En táctica similar, pero en la escala de lo público, estamos presenciando una evidente campaña de desprestigio contra los sindicatos por criticar la reforma laboral del gobierno neoliberal. Por recordar sólo unos ejemplos, se ha vertido desde los medios afines al gobierno una información sobre un supuesto ingreso dinerario desproporcionado del líder de UGT-Madrid. A la vez, se descubre que una humilde trabajadora rural que arremete en un programa televisivo contra Cándido Méndez, era en realidad una infiltrada del Partido Popular cuyo objetivo era desprestigiar al líder sindical. El diario La Razón , para variar, manipula de manera descarada información relativa a la financiación de los sindicatos para que llegue adulterada a los lectores.

Afirmaba La Razón que la Iglesia recibe 39 euros de cada español y los sindicatos 69 euros, datos del todo falsos; pero no explicaba que la primera cifra proviene de dividir entre 45 millones de españoles, y la segunda entre 400.000 sindicalistas; y no especificaba que esos 39 euros son en realidad 200 euros de cada español, sea católico o no, si se tienen en cuenta todos los beneficios dinerarios, sólo oficiales, que obtiene de los españoles).

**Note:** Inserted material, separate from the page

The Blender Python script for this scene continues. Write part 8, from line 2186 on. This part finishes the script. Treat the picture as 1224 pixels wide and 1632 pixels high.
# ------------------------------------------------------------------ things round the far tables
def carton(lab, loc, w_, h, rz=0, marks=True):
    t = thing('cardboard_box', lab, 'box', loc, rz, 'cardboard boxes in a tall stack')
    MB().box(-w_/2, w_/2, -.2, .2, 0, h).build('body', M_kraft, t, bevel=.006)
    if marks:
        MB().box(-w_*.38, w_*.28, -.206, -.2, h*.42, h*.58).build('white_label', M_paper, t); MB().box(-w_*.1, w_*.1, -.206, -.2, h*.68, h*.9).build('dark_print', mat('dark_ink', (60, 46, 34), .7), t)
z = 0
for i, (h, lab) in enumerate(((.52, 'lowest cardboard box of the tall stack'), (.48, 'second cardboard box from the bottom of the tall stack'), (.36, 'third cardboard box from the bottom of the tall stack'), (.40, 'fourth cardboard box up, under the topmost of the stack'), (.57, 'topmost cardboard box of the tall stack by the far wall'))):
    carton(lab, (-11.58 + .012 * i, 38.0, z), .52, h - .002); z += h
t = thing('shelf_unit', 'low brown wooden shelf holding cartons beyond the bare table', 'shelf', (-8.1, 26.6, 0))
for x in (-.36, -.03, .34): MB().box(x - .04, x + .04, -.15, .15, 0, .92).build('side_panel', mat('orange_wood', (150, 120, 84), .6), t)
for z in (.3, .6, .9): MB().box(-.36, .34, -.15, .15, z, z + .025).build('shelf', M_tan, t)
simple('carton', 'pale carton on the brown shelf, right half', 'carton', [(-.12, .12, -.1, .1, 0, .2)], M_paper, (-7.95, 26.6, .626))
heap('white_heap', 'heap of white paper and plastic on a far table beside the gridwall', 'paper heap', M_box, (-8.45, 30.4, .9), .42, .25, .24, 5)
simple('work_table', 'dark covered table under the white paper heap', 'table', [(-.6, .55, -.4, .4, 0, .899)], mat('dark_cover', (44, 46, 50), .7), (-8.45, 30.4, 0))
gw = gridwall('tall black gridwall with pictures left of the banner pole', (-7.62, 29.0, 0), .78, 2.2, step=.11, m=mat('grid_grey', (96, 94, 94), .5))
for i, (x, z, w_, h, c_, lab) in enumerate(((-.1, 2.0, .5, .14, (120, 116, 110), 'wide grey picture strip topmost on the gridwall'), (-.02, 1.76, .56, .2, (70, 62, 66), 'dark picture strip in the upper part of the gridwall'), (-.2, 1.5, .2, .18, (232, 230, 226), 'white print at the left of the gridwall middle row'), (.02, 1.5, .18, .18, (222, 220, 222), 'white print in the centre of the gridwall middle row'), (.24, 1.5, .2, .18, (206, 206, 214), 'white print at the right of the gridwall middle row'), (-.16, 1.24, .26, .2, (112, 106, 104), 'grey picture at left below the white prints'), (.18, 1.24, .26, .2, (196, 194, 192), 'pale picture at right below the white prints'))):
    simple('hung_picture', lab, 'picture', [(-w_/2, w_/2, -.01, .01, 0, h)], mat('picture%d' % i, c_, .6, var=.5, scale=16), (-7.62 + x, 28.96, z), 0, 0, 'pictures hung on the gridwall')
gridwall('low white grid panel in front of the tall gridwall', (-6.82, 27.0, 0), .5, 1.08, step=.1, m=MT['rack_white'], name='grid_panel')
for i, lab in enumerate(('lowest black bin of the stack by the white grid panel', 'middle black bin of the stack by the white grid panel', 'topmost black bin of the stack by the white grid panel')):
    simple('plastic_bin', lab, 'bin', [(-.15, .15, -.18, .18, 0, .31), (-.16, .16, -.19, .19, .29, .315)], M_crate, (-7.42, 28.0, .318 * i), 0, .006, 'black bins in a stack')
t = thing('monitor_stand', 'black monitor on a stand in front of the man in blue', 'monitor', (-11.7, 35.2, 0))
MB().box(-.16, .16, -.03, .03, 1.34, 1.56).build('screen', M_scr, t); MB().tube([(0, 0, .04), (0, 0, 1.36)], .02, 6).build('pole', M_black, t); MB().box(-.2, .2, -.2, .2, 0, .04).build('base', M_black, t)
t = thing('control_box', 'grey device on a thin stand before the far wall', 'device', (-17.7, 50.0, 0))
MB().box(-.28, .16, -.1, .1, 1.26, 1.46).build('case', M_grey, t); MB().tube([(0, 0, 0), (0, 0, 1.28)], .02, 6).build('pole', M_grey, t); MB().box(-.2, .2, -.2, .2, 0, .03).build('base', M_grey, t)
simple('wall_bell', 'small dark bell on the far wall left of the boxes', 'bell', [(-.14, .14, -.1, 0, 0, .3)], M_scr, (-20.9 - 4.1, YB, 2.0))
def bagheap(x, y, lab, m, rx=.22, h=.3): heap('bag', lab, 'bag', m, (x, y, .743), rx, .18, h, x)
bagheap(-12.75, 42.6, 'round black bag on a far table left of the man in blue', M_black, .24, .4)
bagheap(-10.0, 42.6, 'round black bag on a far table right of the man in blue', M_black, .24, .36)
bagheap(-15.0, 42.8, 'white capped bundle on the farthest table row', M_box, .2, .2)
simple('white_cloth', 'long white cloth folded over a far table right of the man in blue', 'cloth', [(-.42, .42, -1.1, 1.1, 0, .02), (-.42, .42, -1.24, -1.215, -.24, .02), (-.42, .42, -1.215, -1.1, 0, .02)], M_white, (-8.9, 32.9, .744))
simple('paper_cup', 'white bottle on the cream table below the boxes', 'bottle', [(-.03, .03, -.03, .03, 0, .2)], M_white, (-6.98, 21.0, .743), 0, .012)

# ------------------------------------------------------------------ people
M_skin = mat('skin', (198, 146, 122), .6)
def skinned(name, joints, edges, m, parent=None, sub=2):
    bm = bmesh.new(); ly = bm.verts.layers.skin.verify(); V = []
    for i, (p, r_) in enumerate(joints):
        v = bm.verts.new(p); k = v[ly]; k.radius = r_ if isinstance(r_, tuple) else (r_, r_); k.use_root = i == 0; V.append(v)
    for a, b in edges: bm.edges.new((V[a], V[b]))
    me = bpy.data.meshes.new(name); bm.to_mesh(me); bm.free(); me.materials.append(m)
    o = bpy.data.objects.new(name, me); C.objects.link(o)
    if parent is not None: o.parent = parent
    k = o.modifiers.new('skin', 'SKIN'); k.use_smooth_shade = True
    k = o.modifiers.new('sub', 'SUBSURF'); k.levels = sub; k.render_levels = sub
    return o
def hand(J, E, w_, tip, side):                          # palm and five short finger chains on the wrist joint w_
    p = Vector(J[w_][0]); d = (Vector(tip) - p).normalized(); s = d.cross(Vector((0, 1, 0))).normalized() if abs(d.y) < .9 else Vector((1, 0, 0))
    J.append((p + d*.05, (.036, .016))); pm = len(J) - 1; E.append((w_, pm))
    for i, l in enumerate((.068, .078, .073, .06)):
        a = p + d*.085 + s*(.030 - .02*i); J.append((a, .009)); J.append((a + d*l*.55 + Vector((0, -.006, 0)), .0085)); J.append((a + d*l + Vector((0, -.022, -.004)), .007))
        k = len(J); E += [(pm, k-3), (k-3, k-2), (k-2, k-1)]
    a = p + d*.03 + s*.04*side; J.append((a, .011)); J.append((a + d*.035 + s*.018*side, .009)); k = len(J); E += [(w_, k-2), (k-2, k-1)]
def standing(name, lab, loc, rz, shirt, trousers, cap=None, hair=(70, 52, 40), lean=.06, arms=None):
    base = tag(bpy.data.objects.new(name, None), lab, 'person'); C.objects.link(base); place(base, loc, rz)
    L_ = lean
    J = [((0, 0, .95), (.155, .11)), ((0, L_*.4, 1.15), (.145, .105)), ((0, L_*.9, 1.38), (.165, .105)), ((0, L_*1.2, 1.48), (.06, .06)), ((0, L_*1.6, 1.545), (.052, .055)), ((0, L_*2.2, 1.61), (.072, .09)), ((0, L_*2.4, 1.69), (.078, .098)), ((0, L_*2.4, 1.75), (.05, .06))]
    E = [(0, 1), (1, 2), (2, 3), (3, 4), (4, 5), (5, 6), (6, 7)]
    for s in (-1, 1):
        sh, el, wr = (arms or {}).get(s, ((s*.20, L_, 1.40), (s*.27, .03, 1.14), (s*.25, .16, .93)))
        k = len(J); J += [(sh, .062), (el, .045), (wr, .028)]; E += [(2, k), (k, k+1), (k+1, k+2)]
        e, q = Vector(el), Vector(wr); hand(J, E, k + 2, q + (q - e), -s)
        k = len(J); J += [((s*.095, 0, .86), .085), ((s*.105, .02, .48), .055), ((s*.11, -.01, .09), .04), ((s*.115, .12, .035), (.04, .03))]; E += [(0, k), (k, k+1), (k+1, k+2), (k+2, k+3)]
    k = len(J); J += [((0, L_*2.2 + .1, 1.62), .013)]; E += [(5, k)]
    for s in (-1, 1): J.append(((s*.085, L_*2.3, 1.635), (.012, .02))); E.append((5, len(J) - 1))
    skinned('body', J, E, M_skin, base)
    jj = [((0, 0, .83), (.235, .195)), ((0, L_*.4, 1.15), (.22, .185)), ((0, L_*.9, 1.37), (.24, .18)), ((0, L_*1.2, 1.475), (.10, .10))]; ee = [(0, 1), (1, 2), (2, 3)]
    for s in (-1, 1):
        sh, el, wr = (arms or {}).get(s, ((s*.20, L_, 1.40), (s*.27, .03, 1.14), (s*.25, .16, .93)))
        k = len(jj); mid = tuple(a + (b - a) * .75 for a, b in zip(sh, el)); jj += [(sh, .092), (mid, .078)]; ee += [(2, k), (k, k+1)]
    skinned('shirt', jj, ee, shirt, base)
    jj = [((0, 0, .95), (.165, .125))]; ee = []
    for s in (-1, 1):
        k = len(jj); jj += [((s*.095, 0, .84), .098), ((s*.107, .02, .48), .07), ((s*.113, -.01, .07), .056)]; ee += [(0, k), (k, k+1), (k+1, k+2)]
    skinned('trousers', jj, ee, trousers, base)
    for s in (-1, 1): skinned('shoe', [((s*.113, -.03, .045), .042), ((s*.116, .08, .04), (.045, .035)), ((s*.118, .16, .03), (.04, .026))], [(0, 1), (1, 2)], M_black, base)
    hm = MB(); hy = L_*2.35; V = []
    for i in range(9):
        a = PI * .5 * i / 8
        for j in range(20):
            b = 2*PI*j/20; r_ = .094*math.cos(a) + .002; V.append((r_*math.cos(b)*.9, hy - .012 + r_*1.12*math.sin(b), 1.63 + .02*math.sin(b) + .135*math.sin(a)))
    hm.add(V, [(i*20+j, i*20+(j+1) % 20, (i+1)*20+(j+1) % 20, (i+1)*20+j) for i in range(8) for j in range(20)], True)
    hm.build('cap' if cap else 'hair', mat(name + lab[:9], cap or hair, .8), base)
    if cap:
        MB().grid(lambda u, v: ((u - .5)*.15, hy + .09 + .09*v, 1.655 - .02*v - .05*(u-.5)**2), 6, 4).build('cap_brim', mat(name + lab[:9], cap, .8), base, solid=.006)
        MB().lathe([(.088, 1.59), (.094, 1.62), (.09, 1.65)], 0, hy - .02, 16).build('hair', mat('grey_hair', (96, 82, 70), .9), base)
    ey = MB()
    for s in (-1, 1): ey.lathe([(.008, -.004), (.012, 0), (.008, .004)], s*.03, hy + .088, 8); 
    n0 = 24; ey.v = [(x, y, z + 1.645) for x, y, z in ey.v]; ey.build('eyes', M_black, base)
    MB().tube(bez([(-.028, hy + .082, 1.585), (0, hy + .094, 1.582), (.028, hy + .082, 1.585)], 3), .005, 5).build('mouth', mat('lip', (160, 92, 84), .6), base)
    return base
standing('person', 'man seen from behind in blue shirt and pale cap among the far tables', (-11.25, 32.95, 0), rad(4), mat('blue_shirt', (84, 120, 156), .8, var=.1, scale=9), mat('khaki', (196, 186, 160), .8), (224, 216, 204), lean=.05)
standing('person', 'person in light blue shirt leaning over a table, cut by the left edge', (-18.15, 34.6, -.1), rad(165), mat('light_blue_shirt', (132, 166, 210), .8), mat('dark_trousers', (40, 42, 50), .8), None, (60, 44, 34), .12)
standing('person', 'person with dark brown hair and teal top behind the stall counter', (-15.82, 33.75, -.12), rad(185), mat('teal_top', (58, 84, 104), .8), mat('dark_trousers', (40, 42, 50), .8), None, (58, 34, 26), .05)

La lucha sindical es la responsable primera de grandes avances democráticos desde principios del siglo XX. Jornadas laborales, salarios dignos, vacaciones, bajas por maternidad, prevención de riesgos, mejora de condiciones laborales…, probablemente sin los sindicatos estos logros no se hubieran conseguido. La derecha no pretende transparencia en los sindicatos, sino acabar con ellos; como la tal Bernarda no pretendía informar a nadie sobre nada, sino difamar para tapar el talento y los valores de las personas objeto de su infamia. Ambos casos representan el símil de esa España cotilla, negra y profunda que, por desgracia, aún perdura. Aunque sus desvelos sirvan de poco o nada, porque la derecha se define con sus infamias, y la tal Bernarda se define con las suyas propias. En cuanto a las víctimas de la difamación, no viene mal recordar a Platón, quien decía que “…Tan honroso es ser alabado por los buenos como lo es ser calumniado por los ignorantes o los canallas”.